Jamiroquai Gets Feet Dancing at the Greek

Share
TIMES POP MUSIC CRITIC

The energetic audience at Jamiroquai’s concert Wednesday at the Greek Theatre danced for nearly two hours with the kind of spirit you found at shows by such pop-soul masters as Stevie Wonder and Earth, Wind & Fire.

Quite a compliment--though it would be a bigger one if the English band’s own songs weren’t such echoes of those masters.

Even though the 10-piece outfit did an often remarkable job of re-creating the silky, funk-based sounds of ‘70s soul, you got the feeling even in the best moments--including the especially danceable “Alright”--that the crowd would love nothing better than for the group to break into some of its blueprints, such as Wonder’s “Superstition.”

Advertisement

It was a theory that proved correct when lead singer Jason Kay and Jamiroquai did a version of “Miss You,” the Rolling Stones’ tip of the hat to ‘70s dance grooves.
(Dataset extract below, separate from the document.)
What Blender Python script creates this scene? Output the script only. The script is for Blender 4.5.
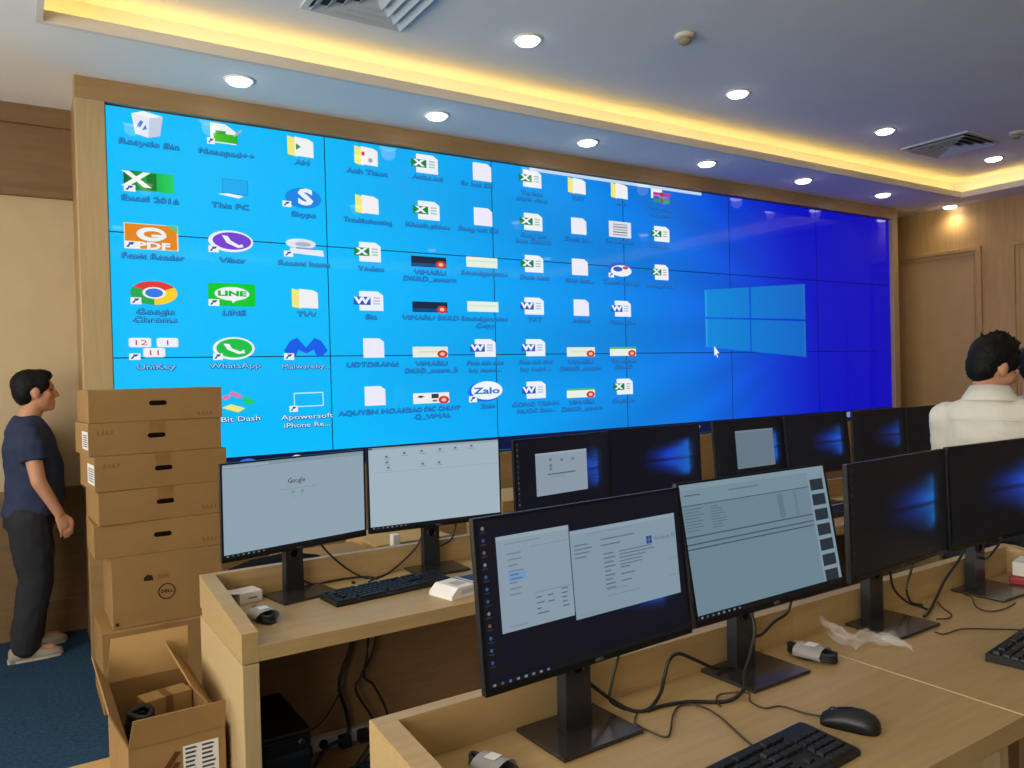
import bpy, bmesh, math, random
from mathutils import Vector, Matrix
random.seed(4)
for o in list(bpy.data.objects): bpy.data.objects.remove(o)
SC = bpy.context.scene
COL = SC.collection
PI = math.pi
V = Vector

def lin(c):
    c /= 255.0
    return c / 12.92 if c <= 0.04045 else ((c + 0.055) / 1.055) ** 2.4
def rgb(r, g, b): return (lin(r), lin(g), lin(b), 1.0)

# ------------------------------------------------------------------ camera
cam_d = bpy.data.cameras.new('camera'); cam = bpy.data.objects.new('camera', cam_d); COL.objects.link(cam)
yaw, pitch, roll = 0.57096, -0.01217, -0.02588
Fv = V((math.sin(yaw) * math.cos(pitch), math.cos(yaw) * math.cos(pitch), math.sin(pitch)))
Rv = Fv.cross(V((0, 0, 1))).normalized(); Uv = Rv.cross(Fv)
R2 = math.cos(roll) * Rv + math.sin(roll) * Uv; U2 = -math.sin(roll) * Rv + math.cos(roll) * Uv
m = Matrix((R2, U2, -Fv)).transposed().to_4x4(); m.translation = V((-0.456, -4.677, 1.4553)); cam.matrix_world = m
cam_d.sensor_width = 36; cam_d.lens = 776.56 / 1024 * 36; cam_d.clip_start = 0.05
SC.camera = cam
# ------------------------------------------------------------------ view + daylight
SC.view_settings.view_transform = 'Standard'; SC.view_settings.look = 'None'
SC.view_settings.exposure = 0.0; SC.view_settings.gamma = 1.0; SC.view_settings.use_curve_mapping = False
wd = bpy.data.worlds.new('sky'); SC.world = wd; wd.use_nodes = True
bg = wd.node_tree.nodes['Background']; bg.inputs[0].default_value = (1.0, 0.97, 0.92, 1); bg.inputs[1].default_value = 8.0
DOWN_W = 1.9        # watts of each downlight
COVE_W = 0.62        # watts per metre of the cove strip
def light(name, kind, loc, energy, color, rot=(0, 0, 0), **k):
    d = bpy.data.lights.new(name, kind); d.energy = energy; d.color = color
    for a, b in k.items(): setattr(d, a, b)
    o = bpy.data.objects.new(name, d); o.location = loc; o.rotation_euler = rot; COL.objects.link(o); return o
WIN = [(-1.9, -0.5), (-3.7, -2.3), (-5.5, -4.1), (-7.3, -5.9)]      # y ranges of the windows in the left wall
WX, WZ0, WZ1 = -2.6, 0.7, 2.85
for a, b in WIN:
    p = light('window_daylight', 'AREA', (WX - 0.03, (a + b) / 2, (WZ0 + WZ1) / 2), 1, (1, 1, 1), (0, -PI / 2, 0), shape='RECTANGLE', size=WZ1 - WZ0, size_y=b - a)
    p.data.cycles.is_portal = True

# ------------------------------------------------------------------ materials
MATS = {}
def pm(name, c, rough=0.5, metal=0.0, spec=0.5, noise=0.0, nscale=20.0, bump=0.0, bscale=200.0, stretch=(1, 1, 1), alpha=1.0, trans=0.0):
    if name in MATS: return MATS[name]
    mt = bpy.data.materials.new(name); mt.use_nodes = True; nt = mt.node_tree; n = nt.nodes; l = nt.links
    b = n['Principled BSDF']; col = rgb(*c)
    b.inputs['Base Color'].default_value = col; b.inputs['Roughness'].default_value = rough
    b.inputs['Metallic'].default_value = metal; b.inputs['Specular IOR Level'].default_value = spec
    b.inputs['Alpha'].default_value = alpha; b.inputs['Transmission Weight'].default_value = trans
    tc = n.new('ShaderNodeTexCoord'); mp = n.new('ShaderNodeMapping'); mp.inputs['Scale'].default_value = stretch
    l.new(tc.outputs['Object'], mp.inputs[0])
    nz = n.new('ShaderNodeTexNoise'); nz.inputs['Scale'].default_value = nscale; nz.inputs['Detail'].default_value = 5
    l.new(mp.outputs[0], nz.inputs['Vector'])
    rp = n.new('ShaderNodeValToRGB'); k = noise
    rp.color_ramp.elements[0].position = 0.25; rp.color_ramp.elements[1].position = 0.75
    rp.color_ramp.elements[0].color = tuple(max(0, x * (1 - k)) for x in col[:3]) + (1,)
    rp.color_ramp.elements[1].color = tuple(min(1, x * (1 + k)) for x in col[:3]) + (1,)
    l.new(nz.outputs['Fac'], rp.inputs[0]); l.new(rp.outputs[0], b.inputs['Base Color'])
    if bump:
        n2 = n.new('ShaderNodeTexNoise'); n2.inputs['Scale'].default_value = bscale; l.new(mp.outputs[0], n2.inputs['Vector'])
        bp = n.new('ShaderNodeBump'); bp.inputs['Strength'].default_value = bump; bp.inputs['Distance'].default_value = 0.004
        l.new(n2.outputs['Fac'], bp.inputs['Height']); l.new(bp.outputs[0], b.inputs['Normal'])
    MATS[name] = mt; return mt
def em(name, c, s):
    if name in MATS: return MATS[name]
    mt = bpy.data.materials.new(name); mt.use_nodes = True; b = mt.node_tree.nodes['Principled BSDF']
    b.inputs['Base Color'].default_value = (0.8, 0.8, 0.8, 1); b.inputs['Emission Color'].default_value = rgb(*c); b.inputs['Emission Strength'].default_value = s
    MATS[name] = mt; return mt
def attr_mat(name, emit, rough=0.3, spec=0.5, strength=1.0):
    mt = bpy.data.materials.new(name); mt.use_nodes = True; nt = mt.node_tree; b = nt.nodes['Principled BSDF']
    a = nt.nodes.new('ShaderNodeVertexColor'); a.layer_name = 'Col'
    b.inputs['Roughness'].default_value = rough; b.inputs['Specular IOR Level'].default_value = spec
    if emit:
        b.inputs['Base Color'].default_value = (0.012, 0.012, 0.014, 1)
        nt.links.new(a.outputs[0], b.inputs['Emission Color']); b.inputs['Emission Strength'].default_value = strength
    else: nt.links.new(a.outputs[0], b.inputs['Base Color'])
    MATS[name] = mt; return mt
WALLSCR = attr_mat('wall_display', True, 0.025, 0.15, 1.0)
LCD = attr_mat('monitor_display', True, 0.3, 0.12, 1.0)
INK = attr_mat('printed_ink', False, 0.6, 0.2)
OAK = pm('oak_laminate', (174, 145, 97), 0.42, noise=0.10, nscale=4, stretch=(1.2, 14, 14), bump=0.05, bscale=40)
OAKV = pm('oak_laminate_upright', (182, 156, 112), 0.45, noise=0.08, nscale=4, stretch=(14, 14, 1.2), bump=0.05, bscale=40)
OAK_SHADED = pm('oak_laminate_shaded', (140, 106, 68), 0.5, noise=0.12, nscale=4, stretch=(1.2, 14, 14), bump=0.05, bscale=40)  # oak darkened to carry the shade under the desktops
WALLW = pm('wall_wood', (190, 152, 94), 0.45, noise=0.12, nscale=3, stretch=(10, 10, 1.0), bump=0.04, bscale=40)
FRAMEW = pm('frame_wood', (166, 132, 86), 0.4, noise=0.10, nscale=3, stretch=(1.0, 10, 10), bump=0.04, bscale=40)
BEIGE = pm('beige_panel', (198, 178, 140), 0.8, noise=0.04, nscale=6, bump=0.05, bscale=300)
WHITE = pm('ceiling_paint', (236, 235, 230), 0.9, noise=0.02, nscale=3)
CARPET = pm('blue_carpet', (40, 66, 88), 0.95, spec=0.1, noise=0.35, nscale=60, bump=0.6, bscale=350)
PLASTIC = pm('black_plastic', (16, 17, 19), 0.42, noise=0.05)
BEZEL = pm('bezel_black', (9, 9, 11), 0.35, noise=0.03)
STAND = pm('dark_grey_stand', (40, 42, 45), 0.32, metal=0.3, noise=0.05)
BASEM = pm('brushed_base', (70, 64, 61), 0.2, metal=0.55, noise=0.06, nscale=8, stretch=(1, 20, 1))
SILVER = pm('silver', (170, 172, 175), 0.3, metal=0.8)
KEYM = pm('key_black', (20, 21, 23), 0.5, noise=0.05)
CABLE = pm('cable_black', (18, 17, 16), 0.5, noise=0.05)
CABLEB = pm('cable_brown', (60, 44, 30), 0.55, noise=0.05)
CARD = pm('cardboard', (152, 118, 73), 0.85, spec=0.15, noise=0.07, nscale=7, bump=0.06, bscale=120)
CARDL = pm('cardboard_pale', (184, 149, 94), 0.85, spec=0.15, noise=0.06, nscale=7, bump=0.06, bscale=120)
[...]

After the band’s U.S. breakthrough in 1997 with the “Virtual Insanity” video (the one in which Kay wears that Mad Hatter hat), the challenge facing the group was to take its invigorating but derivative sound to another level.

Unfortunately, the new “Synkronized” album--whose songs were sprinkled throughout Wednesday’s set--doesn’t accomplish the goal. Except for the darker, Kraftwerkian elements in “Supersonic,” the songs on “Synkronized” don’t stake out new territory with any convincing edge.

Jamiroquai’s chief asset remains Kay, an unusually likable and colorful frontman whose fierce dedication to soul music is disarming. It’s an allegiance he documents in “Soul Education,” a tune from the new album that includes the line, “I found a God I can pray to.”

It’s that testifying spirit that gives Jamiroquai’s show its limited but undeniably seductive fervor.